Paul articulates that his battle, as it is a battle of all believers, is with Satan.

Satan is “the god of this world who has blinded the minds of the unbelievers.” Individuals do not believe in the gospel message and have never accepted Jesus as their Lord and Savior in order to maintain their residence in this world and not the next. Their understanding of endorsing a spiritual life has been “veiled” by Satan’s deceit. More to the fact, they enjoy living in the flesh, as opposed to dwelling in the Spirit. They chose to live in “darkness” even though “the light of the gospel of the glory of Christ” surrounds them.

As a believer, along with the Apostle Paul, we know that Christ has entered into our domain and that “Light will shine out of darkness.” It is our calling to remove the “veil” from unbelievers that they may be bathed in the Light.

As long as Satan rules this earthly domain there will be darkness. There will be estrangement in families and discord at work, communities will suffer strife and congregations will endure apostasy, and there will always be a Holocaust.

The movie Sarah’s Key is based on the novel of the same title. The movie recounts the true story of the Vel’ d’Hiy Roundup of Jews in Nazi-occupied Paris on July 16&17,1942. The film alternates between a young girl, Sarah Starzynski, and a journalist, Julia Jarmond, who in 2009 is researching Sarah’s story. The film authenticates the participation of the bureaucracy in Vichy France in the removal of Jewish citizens. The film also highlights French citizens who hid and protected Sarah from French authorities.
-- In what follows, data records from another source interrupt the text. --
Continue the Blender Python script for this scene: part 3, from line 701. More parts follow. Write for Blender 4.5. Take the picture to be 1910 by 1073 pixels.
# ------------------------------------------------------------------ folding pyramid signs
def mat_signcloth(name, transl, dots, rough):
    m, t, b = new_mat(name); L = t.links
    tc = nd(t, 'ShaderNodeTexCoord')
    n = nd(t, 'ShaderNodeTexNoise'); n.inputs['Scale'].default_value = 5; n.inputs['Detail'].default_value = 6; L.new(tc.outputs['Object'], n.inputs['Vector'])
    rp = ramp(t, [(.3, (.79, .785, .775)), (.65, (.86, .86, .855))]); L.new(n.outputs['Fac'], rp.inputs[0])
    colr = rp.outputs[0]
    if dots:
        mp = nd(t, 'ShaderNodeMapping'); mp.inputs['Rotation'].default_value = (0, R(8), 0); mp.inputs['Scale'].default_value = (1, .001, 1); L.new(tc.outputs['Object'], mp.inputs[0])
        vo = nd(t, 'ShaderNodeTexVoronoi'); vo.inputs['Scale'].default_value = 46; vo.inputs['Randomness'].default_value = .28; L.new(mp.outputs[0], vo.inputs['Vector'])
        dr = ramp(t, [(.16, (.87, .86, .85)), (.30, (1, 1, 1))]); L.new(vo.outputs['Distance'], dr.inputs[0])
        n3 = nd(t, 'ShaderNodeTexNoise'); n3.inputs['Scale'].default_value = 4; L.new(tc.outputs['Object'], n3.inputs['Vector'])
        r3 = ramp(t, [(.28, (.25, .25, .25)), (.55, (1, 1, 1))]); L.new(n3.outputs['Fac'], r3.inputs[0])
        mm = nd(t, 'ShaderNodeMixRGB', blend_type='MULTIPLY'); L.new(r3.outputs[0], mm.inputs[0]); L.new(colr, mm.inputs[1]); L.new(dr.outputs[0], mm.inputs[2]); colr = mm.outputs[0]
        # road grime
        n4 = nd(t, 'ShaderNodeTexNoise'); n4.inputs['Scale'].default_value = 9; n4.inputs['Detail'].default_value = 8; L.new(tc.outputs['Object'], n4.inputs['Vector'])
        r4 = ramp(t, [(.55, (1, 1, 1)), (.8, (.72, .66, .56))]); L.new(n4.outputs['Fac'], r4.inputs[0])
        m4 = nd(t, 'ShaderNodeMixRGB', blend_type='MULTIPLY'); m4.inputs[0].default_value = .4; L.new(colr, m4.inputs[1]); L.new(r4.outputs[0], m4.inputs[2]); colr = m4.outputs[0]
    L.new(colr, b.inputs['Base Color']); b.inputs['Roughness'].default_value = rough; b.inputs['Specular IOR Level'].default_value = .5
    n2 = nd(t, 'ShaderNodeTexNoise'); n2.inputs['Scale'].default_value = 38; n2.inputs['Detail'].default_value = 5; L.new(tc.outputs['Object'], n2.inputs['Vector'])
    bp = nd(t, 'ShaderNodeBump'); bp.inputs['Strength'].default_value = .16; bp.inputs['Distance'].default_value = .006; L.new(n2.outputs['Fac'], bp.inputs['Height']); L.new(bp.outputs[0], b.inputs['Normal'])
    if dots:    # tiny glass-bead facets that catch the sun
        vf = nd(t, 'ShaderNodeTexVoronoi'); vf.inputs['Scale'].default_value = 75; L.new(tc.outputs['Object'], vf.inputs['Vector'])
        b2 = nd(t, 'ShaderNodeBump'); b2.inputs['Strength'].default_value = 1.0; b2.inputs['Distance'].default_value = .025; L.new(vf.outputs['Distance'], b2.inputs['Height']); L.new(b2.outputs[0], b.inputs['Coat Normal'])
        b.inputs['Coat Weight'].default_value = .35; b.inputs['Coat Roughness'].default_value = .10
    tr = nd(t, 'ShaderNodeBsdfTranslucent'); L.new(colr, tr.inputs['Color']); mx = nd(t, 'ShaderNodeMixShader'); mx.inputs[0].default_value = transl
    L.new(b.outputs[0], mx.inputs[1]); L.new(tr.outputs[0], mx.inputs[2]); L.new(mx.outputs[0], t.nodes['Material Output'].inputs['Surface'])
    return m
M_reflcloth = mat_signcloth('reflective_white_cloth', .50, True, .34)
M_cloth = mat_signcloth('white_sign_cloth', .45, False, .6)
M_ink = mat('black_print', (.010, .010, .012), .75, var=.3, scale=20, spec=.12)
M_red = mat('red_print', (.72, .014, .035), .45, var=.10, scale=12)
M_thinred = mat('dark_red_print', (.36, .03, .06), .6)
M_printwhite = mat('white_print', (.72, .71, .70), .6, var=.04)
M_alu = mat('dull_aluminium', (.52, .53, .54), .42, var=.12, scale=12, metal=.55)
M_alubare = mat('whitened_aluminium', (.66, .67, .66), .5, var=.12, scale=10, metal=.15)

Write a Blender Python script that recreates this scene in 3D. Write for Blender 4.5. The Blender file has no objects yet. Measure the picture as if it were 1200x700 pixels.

Kristin Thomas, an English actress who lives in Paris, is aware of the story of the Vel’ d’Hiy Roundup. She walks past buildings that have plaques on them with the names of the children that were taken from their homes. Sarah, in the novel, is one of the children taken to the concentration camps during the roundup. When Thomas was asked why she wanted to play the role of the reporter Julia who is investigating the tragedy, the mother of three replied, “I wanted to tell the story.”

 

Let us lift the veil and bring forth justice.